** DATA PROVIDED **
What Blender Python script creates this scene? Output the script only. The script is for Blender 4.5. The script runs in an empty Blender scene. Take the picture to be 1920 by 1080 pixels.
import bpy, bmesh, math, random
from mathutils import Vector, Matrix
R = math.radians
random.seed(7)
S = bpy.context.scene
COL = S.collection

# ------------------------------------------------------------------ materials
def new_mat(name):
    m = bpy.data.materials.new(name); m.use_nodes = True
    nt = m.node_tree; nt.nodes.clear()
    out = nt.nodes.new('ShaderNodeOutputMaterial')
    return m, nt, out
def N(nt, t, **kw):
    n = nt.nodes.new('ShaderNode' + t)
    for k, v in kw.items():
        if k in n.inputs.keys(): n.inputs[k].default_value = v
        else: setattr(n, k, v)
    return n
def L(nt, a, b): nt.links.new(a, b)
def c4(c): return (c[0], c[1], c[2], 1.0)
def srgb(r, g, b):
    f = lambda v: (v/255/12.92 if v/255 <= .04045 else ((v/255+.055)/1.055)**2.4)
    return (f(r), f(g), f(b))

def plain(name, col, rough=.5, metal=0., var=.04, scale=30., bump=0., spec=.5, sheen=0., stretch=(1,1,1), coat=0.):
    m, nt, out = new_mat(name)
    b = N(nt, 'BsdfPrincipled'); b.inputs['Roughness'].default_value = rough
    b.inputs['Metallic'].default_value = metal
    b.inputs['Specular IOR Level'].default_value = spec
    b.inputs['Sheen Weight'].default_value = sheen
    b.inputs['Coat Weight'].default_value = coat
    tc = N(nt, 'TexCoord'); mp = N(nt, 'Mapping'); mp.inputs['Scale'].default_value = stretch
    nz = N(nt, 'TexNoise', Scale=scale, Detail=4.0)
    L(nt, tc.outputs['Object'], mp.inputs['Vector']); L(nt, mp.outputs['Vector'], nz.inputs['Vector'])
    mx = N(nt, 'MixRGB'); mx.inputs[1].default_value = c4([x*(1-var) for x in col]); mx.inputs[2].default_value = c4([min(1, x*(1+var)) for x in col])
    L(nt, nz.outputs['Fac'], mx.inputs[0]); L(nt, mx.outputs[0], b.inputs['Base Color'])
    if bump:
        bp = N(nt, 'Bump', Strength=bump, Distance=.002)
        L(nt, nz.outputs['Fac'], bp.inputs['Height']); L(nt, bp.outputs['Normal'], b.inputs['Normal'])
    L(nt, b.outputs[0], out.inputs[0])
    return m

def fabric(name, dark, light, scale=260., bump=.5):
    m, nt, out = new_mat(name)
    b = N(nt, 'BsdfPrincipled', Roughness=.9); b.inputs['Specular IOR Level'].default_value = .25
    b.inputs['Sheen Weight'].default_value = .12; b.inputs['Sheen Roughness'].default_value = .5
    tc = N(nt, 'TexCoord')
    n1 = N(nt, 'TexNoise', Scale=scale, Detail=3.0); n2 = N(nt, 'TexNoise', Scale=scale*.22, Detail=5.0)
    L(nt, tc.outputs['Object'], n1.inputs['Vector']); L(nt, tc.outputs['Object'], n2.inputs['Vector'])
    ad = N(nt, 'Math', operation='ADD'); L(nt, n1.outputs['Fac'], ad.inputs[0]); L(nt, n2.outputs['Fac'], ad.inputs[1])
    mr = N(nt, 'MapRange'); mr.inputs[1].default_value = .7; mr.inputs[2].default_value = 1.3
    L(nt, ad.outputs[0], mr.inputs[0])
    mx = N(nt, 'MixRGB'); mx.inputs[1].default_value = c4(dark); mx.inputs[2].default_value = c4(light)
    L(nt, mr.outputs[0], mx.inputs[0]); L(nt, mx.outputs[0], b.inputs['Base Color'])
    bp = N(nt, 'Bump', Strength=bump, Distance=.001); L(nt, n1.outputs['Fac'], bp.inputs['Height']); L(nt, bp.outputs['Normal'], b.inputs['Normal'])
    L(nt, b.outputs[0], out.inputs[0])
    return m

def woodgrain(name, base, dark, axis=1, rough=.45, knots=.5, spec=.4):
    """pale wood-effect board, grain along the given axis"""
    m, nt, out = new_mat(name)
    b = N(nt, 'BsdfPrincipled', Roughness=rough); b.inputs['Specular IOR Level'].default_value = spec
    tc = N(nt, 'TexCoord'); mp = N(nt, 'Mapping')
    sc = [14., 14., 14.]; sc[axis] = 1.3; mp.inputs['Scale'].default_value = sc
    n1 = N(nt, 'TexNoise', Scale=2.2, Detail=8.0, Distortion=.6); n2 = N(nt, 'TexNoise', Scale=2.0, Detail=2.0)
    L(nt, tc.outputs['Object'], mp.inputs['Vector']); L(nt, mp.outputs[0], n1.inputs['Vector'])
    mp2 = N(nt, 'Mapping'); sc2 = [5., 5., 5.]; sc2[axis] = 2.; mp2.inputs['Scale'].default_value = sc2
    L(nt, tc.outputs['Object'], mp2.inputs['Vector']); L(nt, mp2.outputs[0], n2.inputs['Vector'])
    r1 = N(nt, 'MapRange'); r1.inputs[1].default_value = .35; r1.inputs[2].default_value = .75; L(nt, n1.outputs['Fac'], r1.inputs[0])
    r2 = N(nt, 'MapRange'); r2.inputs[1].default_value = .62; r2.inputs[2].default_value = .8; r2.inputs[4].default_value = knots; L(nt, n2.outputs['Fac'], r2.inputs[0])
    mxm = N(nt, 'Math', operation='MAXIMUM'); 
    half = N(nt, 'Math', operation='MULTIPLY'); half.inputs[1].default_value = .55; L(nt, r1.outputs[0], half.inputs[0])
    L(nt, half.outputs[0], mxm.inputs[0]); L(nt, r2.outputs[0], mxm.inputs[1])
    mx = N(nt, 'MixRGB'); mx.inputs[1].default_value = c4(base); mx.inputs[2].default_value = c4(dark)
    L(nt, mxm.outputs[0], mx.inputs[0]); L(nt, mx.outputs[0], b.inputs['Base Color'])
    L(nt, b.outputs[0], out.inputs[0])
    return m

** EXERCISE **
Give the listing again, word for word.

** OUTPUT OF THE TASK **
What Blender Python script creates this scene? Output the script only. The script is for Blender 4.5. The script runs in an empty Blender scene. Take the picture to be 1920 by 1080 pixels.
import bpy, bmesh, math, random
from mathutils import Vector, Matrix
R = math.radians
random.seed(7)
S = bpy.context.scene
COL = S.collection

# ------------------------------------------------------------------ materials
def new_mat(name):
    m = bpy.data.materials.new(name); m.use_nodes = True
    nt = m.node_tree; nt.nodes.clear()
    out = nt.nodes.new('ShaderNodeOutputMaterial')
    return m, nt, out
def N(nt, t, **kw):
    n = nt.nodes.new('ShaderNode' + t)
    for k, v in kw.items():
        if k in n.inputs.keys(): n.inputs[k].default_value = v
        else: setattr(n, k, v)
    return n
def L(nt, a, b): nt.links.new(a, b)
def c4(c): return (c[0], c[1], c[2], 1.0)
def srgb(r, g, b):
    f = lambda v: (v/255/12.92 if v/255 <= .04045 else ((v/255+.055)/1.055)**2.4)
    return (f(r), f(g), f(b))

def plain(name, col, rough=.5, metal=0., var=.04, scale=30., bump=0., spec=.5, sheen=0., stretch=(1,1,1), coat=0.):
    m, nt, out = new_mat(name)
    b = N(nt, 'BsdfPrincipled'); b.inputs['Roughness'].default_value = rough
    b.inputs['Metallic'].default_value = metal
    b.inputs['Specular IOR Level'].default_value = spec
    b.inputs['Sheen Weight'].default_value = sheen
    b.inputs['Coat Weight'].default_value = coat
    tc = N(nt, 'TexCoord'); mp = N(nt, 'Mapping'); mp.inputs['Scale'].default_value = stretch
    nz = N(nt, 'TexNoise', Scale=scale, Detail=4.0)
    L(nt, tc.outputs['Object'], mp.inputs['Vector']); L(nt, mp.outputs['Vector'], nz.inputs['Vector'])
    mx = N(nt, 'MixRGB'); mx.inputs[1].default_value = c4([x*(1-var) for x in col]); mx.inputs[2].default_value = c4([min(1, x*(1+var)) for x in col])
    L(nt, nz.outputs['Fac'], mx.inputs[0]); L(nt, mx.outputs[0], b.inputs['Base Color'])
    if bump:
        bp = N(nt, 'Bump', Strength=bump, Distance=.002)
        L(nt, nz.outputs['Fac'], bp.inputs['Height']); L(nt, bp.outputs['Normal'], b.inputs['Normal'])
    L(nt, b.outputs[0], out.inputs[0])
    return m

def fabric(name, dark, light, scale=260., bump=.5):
    m, nt, out = new_mat(name)
    b = N(nt, 'BsdfPrincipled', Roughness=.9); b.inputs['Specular IOR Level'].default_value = .25
    b.inputs['Sheen Weight'].default_value = .12; b.inputs['Sheen Roughness'].default_value = .5
    tc = N(nt, 'TexCoord')
    n1 = N(nt, 'TexNoise', Scale=scale, Detail=3.0); n2 = N(nt, 'TexNoise', Scale=scale*.22, Detail=5.0)
    L(nt, tc.outputs['Object'], n1.inputs['Vector']); L(nt, tc.outputs['Object'], n2.inputs['Vector'])
    ad = N(nt, 'Math', operation='ADD'); L(nt, n1.outputs['Fac'], ad.inputs[0]); L(nt, n2.outputs['Fac'], ad.inputs[1])
    mr = N(nt, 'MapRange'); mr.inputs[1].default_value = .7; mr.inputs[2].default_value = 1.3
    L(nt, ad.outputs[0], mr.inputs[0])
    mx = N(nt, 'MixRGB'); mx.inputs[1].default_value = c4(dark); mx.inputs[2].default_value = c4(light)
    L(nt, mr.outputs[0], mx.inputs[0]); L(nt, mx.outputs[0], b.inputs['Base Color'])
    bp = N(nt, 'Bump', Strength=bump, Distance=.001); L(nt, n1.outputs['Fac'], bp.inputs['Height']); L(nt, bp.outputs['Normal'], b.inputs['Normal'])
    L(nt, b.outputs[0], out.inputs[0])
    return m

def woodgrain(name, base, dark, axis=1, rough=.45, knots=.5, spec=.4):
    """pale wood-effect board, grain along the given axis"""
    m, nt, out = new_mat(name)
    b = N(nt, 'BsdfPrincipled', Roughness=rough); b.inputs['Specular IOR Level'].default_value = spec
    tc = N(nt, 'TexCoord'); mp = N(nt, 'Mapping')
    sc = [14., 14., 14.]; sc[axis] = 1.3; mp.inputs['Scale'].default_value = sc
    n1 = N(nt, 'TexNoise', Scale=2.2, Detail=8.0, Distortion=.6); n2 = N(nt, 'TexNoise', Scale=2.0, Detail=2.0)
    L(nt, tc.outputs['Object'], mp.inputs['Vector']); L(nt, mp.outputs[0], n1.inputs['Vector'])
    mp2 = N(nt, 'Mapping'); sc2 = [5., 5., 5.]; sc2[axis] = 2.; mp2.inputs['Scale'].default_value = sc2
    L(nt, tc.outputs['Object'], mp2.inputs['Vector']); L(nt, mp2.outputs[0], n2.inputs['Vector'])
    r1 = N(nt, 'MapRange'); r1.inputs[1].default_value = .35; r1.inputs[2].default_value = .75; L(nt, n1.outputs['Fac'], r1.inputs[0])
    r2 = N(nt, 'MapRange'); r2.inputs[1].default_value = .62; r2.inputs[2].default_value = .8; r2.inputs[4].default_value = knots; L(nt, n2.outputs['Fac'], r2.inputs[0])
    mxm = N(nt, 'Math', operation='MAXIMUM'); 
    half = N(nt, 'Math', operation='MULTIPLY'); half.inputs[1].default_value = .55; L(nt, r1.outputs[0], half.inputs[0])
    L(nt, half.outputs[0], mxm.inputs[0]); L(nt, r2.outputs[0], mxm.inputs[1])
    mx = N(nt, 'MixRGB'); mx.inputs[1].default_value = c4(base); mx.inputs[2].default_value = c4(dark)
    L(nt, mxm.outputs[0], mx.inputs[0]); L(nt, mx.outputs[0], b.inputs['Base Color'])
    L(nt, b.outputs[0], out.inputs[0])
    return m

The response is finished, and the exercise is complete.